What you should do
Write out, word for word, only the data from its first line to the line containing "bpy.data.objects.remove(o)".

Provided records

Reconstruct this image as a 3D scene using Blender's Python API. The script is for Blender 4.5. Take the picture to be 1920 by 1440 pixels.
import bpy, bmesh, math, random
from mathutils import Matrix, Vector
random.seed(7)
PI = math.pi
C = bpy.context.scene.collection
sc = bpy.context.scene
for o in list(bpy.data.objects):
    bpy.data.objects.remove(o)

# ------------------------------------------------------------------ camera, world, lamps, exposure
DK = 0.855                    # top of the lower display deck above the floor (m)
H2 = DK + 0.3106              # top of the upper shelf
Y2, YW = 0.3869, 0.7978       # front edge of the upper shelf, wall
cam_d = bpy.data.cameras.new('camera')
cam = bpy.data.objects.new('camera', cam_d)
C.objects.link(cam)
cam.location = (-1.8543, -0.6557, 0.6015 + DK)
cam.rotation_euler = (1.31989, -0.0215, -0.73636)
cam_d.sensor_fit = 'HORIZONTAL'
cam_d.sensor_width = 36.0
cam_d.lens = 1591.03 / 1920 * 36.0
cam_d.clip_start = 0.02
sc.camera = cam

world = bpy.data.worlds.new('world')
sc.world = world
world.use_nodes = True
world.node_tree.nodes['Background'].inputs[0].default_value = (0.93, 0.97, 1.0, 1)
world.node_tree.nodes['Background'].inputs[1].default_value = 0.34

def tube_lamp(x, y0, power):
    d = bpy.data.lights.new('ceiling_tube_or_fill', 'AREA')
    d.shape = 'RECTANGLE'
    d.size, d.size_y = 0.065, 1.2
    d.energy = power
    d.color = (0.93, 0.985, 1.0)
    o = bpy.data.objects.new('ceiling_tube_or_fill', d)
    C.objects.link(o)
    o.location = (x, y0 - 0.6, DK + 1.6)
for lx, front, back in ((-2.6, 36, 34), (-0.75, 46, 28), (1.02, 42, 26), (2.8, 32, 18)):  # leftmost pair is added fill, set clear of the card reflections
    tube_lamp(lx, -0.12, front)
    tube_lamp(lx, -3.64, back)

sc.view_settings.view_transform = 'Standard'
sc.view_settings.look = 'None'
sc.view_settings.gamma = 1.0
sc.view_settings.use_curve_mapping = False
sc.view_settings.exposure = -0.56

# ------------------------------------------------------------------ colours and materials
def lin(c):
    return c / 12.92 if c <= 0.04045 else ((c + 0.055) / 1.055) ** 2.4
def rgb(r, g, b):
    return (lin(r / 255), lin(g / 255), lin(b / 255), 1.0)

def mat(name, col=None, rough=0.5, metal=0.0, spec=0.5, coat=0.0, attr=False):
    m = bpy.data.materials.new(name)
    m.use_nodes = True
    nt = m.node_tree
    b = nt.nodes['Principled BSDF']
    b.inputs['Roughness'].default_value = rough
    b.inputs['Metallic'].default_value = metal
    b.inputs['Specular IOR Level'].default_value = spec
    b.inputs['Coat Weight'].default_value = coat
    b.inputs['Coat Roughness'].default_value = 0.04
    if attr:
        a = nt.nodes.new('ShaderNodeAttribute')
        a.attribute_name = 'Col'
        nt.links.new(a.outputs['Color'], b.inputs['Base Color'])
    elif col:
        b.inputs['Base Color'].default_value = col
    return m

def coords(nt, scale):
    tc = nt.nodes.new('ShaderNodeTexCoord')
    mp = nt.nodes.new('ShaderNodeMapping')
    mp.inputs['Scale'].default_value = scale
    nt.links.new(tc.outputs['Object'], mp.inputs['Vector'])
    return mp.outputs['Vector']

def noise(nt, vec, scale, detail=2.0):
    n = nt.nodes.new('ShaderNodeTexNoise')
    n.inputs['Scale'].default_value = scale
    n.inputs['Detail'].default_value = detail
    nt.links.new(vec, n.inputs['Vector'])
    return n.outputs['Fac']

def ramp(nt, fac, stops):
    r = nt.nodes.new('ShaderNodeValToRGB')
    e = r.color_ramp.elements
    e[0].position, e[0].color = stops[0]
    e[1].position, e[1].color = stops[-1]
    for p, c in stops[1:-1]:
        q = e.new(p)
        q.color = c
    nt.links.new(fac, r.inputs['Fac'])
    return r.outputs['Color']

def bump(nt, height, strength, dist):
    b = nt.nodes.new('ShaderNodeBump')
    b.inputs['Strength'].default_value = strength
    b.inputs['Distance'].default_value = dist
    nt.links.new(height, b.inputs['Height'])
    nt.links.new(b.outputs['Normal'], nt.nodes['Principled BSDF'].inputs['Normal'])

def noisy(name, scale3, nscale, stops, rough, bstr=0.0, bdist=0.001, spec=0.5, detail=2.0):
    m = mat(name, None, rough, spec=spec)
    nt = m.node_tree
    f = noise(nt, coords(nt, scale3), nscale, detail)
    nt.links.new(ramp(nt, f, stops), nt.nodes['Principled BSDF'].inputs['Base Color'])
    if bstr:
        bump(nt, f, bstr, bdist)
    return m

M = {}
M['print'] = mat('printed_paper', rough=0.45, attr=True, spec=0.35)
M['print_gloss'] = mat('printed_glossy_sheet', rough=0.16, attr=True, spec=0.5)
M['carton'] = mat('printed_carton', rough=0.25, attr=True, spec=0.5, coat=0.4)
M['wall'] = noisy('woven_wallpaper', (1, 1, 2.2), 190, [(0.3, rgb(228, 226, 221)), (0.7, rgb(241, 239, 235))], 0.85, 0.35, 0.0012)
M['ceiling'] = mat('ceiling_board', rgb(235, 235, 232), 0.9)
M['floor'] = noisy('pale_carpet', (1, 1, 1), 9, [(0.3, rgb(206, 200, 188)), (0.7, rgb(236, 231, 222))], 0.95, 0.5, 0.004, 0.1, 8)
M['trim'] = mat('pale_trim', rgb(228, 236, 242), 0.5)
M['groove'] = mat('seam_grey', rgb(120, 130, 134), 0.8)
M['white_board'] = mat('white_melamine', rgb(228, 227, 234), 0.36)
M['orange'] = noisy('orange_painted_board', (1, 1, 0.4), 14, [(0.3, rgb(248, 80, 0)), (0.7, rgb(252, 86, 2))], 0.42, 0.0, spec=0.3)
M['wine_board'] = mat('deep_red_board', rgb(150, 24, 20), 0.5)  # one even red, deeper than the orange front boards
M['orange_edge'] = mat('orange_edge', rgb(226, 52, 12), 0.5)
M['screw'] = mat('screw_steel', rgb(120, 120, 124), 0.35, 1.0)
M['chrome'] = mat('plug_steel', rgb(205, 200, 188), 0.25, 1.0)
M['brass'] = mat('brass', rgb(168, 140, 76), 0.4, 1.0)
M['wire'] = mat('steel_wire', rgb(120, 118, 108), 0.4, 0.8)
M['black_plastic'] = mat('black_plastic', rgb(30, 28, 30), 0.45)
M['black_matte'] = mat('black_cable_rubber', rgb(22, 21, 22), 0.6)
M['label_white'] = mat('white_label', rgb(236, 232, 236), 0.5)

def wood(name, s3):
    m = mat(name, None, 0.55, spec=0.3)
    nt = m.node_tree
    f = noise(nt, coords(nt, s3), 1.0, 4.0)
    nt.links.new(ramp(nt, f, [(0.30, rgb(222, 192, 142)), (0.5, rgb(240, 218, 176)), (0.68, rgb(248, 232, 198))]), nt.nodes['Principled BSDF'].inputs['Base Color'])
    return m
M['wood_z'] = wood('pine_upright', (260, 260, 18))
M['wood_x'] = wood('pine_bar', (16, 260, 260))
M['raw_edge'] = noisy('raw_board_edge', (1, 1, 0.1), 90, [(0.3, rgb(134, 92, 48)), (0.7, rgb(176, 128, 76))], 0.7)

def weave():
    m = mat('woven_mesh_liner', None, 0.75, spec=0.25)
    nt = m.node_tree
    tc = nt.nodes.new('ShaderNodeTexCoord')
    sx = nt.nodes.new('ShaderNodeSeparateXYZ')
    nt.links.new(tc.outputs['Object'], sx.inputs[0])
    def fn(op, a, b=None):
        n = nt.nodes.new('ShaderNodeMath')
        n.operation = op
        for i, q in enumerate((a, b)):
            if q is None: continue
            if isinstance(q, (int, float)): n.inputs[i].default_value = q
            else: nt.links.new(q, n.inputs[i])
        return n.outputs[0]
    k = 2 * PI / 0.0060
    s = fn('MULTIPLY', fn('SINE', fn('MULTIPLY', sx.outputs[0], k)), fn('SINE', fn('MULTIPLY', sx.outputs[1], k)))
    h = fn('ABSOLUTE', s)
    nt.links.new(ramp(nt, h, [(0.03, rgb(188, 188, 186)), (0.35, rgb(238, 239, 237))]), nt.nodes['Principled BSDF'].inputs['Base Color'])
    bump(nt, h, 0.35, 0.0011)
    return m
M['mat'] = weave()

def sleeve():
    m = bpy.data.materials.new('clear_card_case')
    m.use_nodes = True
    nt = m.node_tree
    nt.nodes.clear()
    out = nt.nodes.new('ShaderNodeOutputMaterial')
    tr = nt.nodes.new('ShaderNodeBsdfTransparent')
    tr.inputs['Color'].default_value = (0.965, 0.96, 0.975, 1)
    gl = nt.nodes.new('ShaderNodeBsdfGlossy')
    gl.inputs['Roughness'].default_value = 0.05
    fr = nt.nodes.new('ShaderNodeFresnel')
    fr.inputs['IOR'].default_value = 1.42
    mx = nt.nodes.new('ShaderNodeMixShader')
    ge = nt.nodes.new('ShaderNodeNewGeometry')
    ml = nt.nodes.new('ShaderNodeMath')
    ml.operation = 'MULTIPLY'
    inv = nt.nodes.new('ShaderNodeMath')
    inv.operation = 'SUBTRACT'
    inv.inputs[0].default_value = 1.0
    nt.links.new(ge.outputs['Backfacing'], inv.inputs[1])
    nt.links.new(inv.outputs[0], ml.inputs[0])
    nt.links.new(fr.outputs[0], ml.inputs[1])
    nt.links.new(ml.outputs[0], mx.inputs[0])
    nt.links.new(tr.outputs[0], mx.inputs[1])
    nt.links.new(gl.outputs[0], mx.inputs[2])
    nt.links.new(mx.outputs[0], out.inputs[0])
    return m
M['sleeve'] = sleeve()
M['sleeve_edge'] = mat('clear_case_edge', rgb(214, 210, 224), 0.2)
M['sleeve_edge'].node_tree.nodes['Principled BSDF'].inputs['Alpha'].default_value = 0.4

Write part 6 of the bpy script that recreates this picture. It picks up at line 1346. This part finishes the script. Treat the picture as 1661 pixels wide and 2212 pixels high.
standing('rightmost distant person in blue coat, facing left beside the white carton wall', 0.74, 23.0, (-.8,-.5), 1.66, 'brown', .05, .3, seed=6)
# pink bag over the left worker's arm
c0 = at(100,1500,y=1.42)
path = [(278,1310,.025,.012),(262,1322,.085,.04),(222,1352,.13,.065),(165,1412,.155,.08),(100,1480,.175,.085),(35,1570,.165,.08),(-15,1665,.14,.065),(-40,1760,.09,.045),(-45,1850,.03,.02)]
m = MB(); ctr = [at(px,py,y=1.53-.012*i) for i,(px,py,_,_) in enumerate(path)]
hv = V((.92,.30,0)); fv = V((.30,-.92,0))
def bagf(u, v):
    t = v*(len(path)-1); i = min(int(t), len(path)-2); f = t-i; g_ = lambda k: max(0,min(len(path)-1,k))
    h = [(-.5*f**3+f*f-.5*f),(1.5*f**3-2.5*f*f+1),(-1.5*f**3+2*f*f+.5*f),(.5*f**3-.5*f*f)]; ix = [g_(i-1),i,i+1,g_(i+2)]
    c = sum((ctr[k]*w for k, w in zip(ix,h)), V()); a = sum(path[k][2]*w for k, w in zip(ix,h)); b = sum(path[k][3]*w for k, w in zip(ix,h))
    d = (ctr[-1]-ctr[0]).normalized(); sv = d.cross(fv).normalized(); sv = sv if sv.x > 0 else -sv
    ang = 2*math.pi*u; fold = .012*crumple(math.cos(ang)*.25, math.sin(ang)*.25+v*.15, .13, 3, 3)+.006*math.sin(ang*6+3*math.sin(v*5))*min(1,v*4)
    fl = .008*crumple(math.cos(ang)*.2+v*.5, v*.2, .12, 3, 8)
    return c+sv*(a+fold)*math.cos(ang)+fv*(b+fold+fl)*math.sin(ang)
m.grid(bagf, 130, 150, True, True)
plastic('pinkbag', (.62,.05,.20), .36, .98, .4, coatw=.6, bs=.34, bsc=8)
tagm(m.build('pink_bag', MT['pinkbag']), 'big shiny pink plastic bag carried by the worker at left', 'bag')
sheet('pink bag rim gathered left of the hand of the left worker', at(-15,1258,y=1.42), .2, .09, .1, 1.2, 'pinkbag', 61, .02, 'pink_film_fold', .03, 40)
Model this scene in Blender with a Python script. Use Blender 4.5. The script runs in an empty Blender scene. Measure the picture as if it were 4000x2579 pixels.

Reply
Reconstruct this image as a 3D scene using Blender's Python API. The script is for Blender 4.5. Take the picture to be 1920 by 1440 pixels.
import bpy, bmesh, math, random
from mathutils import Matrix, Vector
random.seed(7)
PI = math.pi
C = bpy.context.scene.collection
sc = bpy.context.scene
for o in list(bpy.data.objects):
    bpy.data.objects.remove(o)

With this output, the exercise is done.